産後、原稿も書けなくて、金も稼げなかったし、かといって家事や育児もうまくできない。それどころか母乳さえ出ないだなんて! と何度も自分の無価値を責めた。
そうして、私は必死で母乳量の記録づくりをするという、ちょうど竹槍を手に訓練を重ねるような謎の努力に全力を投入し、ごく恵まれた家という平和な閉鎖空間の中で、ますます自分を追い込んでいったのだった。
たかが母乳で?! 振り返ると、悪い冗談みたいで馬鹿馬鹿しいし、あの頃の私は、ようするにホルモンバランスの崩壊による産後鬱的なやつだったのだ、と笑えるのだが。
けれど思えば、これまで努力というものをすれば、何でもできると教えられていたし、自分でも心の底ではそう信じていたことに気づいて、ぞっとした。
何かがうまく行かなかったり、失敗するのは、努力が足りなかったせいなのだ、と考えていたのではないか。
全ての価値を金に換算し、役に立つか立たないかだけで、判断していたのではないか。
本当は、恋愛だって、結婚だって、妊娠だって、努力すればできる、というものではない。ただ生きているだけで、存在には価値がある。それを頭ではわかっているはずなのに。
でも、自分を磨けば、健康に食べ物に気をつければ、頑張れば、夢は、願いは叶うんじゃないか。もっと価値ある人間に、誰かから必要とされる人間に、愛される人間に、なれるんじゃないか。心のどこかでそれを信じたい。
私は四十を過ぎて、ようやくそんな自分の恐ろしい妄信に気がついたのだった。
この世には、努力しても叶わないことがある、という現実を知ることは、怖い。
人は老いるし、人は死ぬ。だから神に祈るの?
あるいは、だから神のような力を手に入れたいと願うのか。
私がトリニティを訪れたのは今から十年以上前、2008年のことだった。
トリニティ。キリスト教の三位一体の意。アメリカ、ニューメキシコ州、ホワイトサンズミサイル実験場の一部、1945年7月16日月曜日5時29分45秒、世界ではじめての原子爆弾実験が行われた場所の名でもある。

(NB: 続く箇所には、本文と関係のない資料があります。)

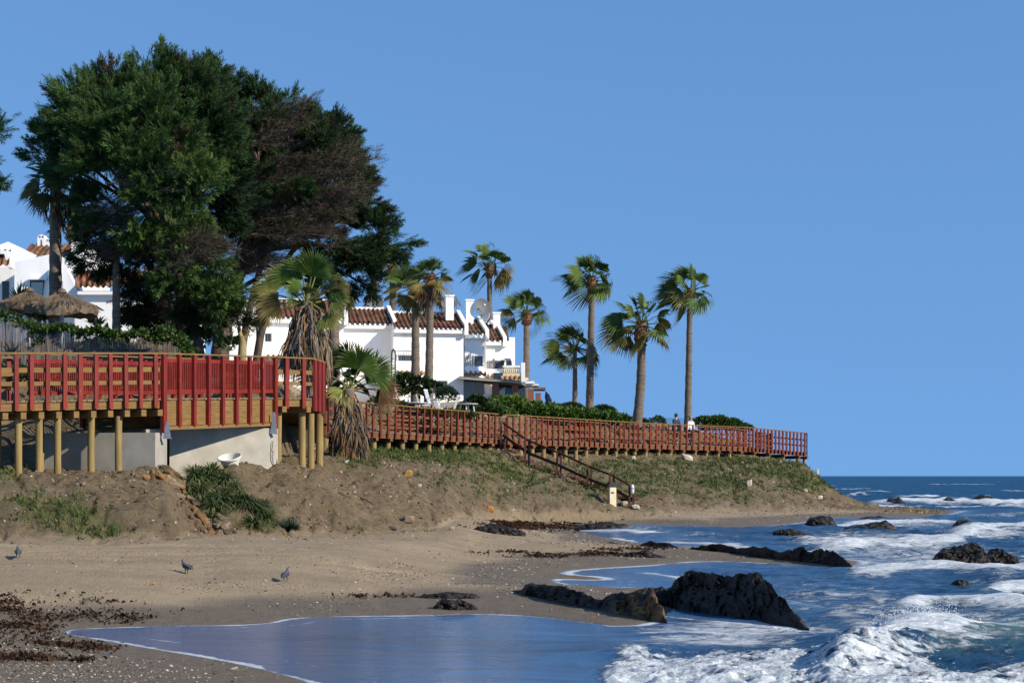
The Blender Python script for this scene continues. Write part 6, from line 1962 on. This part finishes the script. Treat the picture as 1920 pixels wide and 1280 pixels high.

私はニューヨークに滞在していて、台湾からやってきた映像作家のイエローという女の子と一緒にアメリカ横断の旅をしていた途上のことだった。
私はどうしてもトリニティをこの目で見たかった。
アラモゴードの街から、ホワイトサンズ国定公園を経由して、車で北へ向かう。地図を片手に、見渡す限り平らな土地をひたすらまっすぐ車で進み、ようやくそこへたどり着く。しかし、トリニティは年に二度しか公開されないので、入り口のゲートはぴたりと閉じられていた。それでも、私は中を見ようと、わざわざ車を降りてフェンスの向こうを覗き込んだ。そこの地名はホワイトサンズだったが、砂は白ではなく赤だった。たまたまその道端で死んでいた牛の死骸なんかを丹念に写真に収めた。私は何もかもをこの目で見て、全てを知ったような気になり、満足した。
あれから私は日本へ戻り、当時付き合っていたボーイフレンドとも別れ、イエローともふたたび会うことがないまま、十年以上の年月が経った。その間、東日本大震災と、東京電力福島第一原子力発電所の事故が起き、それとは何の関係もなしに父と祖母が病気と老衰で死に、私は子どもを産んだ。
今になって、ようやく私は気づく。
あの時の私は、果たして何を見ようとしていたのだろう。
一体全体、何を見た気に、知った気になっていたのだろう。
たとえ、そこに建てられた記念碑を、フェンスを見たところで、それはただのモニュメントに過ぎない。
そもそも、過去は、放射能は、目に見えやしないのだから。
そんなあたりまえをわかるまで、この小説ができるまで、随分と長い時間が掛かってしまった。
けれど、トリニティを訪れたあの日から、見えないものを見たいと欲していたあの時から、私はずっとずっとこの小説が書きたかった。